You Become What You Let In — Pillar Four
There’s a phrase in English that exists in other languages. We say sometimes, “You are what you eat.” Somehow, that philosophy has made its way into the language learning space. The most widespread piece of advice that floats through nearly every corner of the language learning world is: just expose yourself to it. Watch shows. Listen to podcasts. Change your phone settings. Surround yourself with the language and let it wash over you.
The problem isn't the advice. The problem is the word just.
Exposure without attention is nothing more than a wallpaper. Your brain will tune it out the way it tunes out background noise. What the brain actually requires in order to absorb language is something that exposure alone cannot provide: meaning. Relevance. People need a reason to remember, and unfortunately, most of the reasons we give ourselves are sufficient.
Input That Matters is the practice of being selective.

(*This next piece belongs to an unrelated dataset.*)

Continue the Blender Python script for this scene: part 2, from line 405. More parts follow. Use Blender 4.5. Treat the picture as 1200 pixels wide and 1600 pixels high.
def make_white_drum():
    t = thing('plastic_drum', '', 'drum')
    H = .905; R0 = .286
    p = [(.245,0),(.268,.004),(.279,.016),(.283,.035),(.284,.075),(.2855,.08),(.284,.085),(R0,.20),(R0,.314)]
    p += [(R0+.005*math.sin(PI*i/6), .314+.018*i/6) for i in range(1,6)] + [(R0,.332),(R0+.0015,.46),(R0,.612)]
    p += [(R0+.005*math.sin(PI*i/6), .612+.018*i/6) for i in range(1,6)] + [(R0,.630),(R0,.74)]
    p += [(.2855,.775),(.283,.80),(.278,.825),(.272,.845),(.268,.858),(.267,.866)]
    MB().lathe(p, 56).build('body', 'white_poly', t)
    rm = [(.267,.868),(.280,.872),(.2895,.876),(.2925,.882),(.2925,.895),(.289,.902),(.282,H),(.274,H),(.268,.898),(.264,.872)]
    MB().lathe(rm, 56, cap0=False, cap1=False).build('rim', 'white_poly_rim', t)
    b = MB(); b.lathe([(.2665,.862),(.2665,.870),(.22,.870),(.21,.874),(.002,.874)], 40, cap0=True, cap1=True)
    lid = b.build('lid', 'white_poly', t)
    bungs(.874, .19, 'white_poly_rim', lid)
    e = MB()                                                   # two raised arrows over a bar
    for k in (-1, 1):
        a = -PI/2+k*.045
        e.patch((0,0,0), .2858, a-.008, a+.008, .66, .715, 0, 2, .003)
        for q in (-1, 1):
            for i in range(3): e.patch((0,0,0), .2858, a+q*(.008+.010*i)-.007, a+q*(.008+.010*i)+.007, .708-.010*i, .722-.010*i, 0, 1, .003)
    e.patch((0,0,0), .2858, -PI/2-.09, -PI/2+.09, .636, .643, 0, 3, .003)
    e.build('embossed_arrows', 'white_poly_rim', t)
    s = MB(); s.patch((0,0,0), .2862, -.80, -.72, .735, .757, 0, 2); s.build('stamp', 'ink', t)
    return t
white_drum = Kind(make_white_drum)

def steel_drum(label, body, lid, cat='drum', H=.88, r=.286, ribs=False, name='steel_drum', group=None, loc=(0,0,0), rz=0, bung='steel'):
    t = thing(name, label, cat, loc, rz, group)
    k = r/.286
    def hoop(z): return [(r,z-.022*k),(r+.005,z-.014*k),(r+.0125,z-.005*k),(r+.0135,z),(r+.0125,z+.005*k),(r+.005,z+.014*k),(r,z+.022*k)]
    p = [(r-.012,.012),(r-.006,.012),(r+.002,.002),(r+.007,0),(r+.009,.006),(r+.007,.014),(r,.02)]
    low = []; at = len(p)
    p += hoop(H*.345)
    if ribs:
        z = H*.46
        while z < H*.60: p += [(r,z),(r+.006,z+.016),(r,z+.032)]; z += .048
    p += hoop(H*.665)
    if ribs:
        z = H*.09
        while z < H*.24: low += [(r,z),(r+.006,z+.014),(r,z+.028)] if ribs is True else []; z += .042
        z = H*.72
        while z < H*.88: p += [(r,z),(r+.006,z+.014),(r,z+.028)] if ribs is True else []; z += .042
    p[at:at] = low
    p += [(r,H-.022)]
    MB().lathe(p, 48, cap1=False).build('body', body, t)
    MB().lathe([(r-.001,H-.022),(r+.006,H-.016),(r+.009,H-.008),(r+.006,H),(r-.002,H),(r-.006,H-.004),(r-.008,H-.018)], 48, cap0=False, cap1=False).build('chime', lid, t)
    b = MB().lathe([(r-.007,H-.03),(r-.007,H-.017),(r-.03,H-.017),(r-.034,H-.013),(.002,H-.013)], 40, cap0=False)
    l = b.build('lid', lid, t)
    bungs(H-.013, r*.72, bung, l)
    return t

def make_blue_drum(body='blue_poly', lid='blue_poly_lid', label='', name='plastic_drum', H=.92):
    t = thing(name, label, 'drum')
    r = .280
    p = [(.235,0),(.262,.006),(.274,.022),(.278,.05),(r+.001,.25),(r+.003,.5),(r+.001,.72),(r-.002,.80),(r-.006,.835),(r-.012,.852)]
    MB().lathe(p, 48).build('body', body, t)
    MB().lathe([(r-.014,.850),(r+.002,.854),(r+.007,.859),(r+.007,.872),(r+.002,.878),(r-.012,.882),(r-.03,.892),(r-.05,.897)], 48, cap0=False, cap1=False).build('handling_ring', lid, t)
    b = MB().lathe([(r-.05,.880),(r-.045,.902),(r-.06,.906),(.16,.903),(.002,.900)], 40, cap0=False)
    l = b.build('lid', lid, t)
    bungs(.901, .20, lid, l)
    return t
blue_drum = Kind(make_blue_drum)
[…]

It's the difference between surrounding yourself with language and actually doing something to touch it or be touched by it. The podcast you genuinely look forward to. The film that makes you pause and rewind, not because the dialogue was confusing, but because you wanted to hear it again. The article that made you think in a language that wasn't quite yours yet.
What you let in shapes what eventually comes out. If the input is rich, alive, and connected to something you actually care about, the language you eventually produce will carry that quality. Fluency is not built from exposure. It's built from absorption. And absorption begins with paying attention to what you actually love.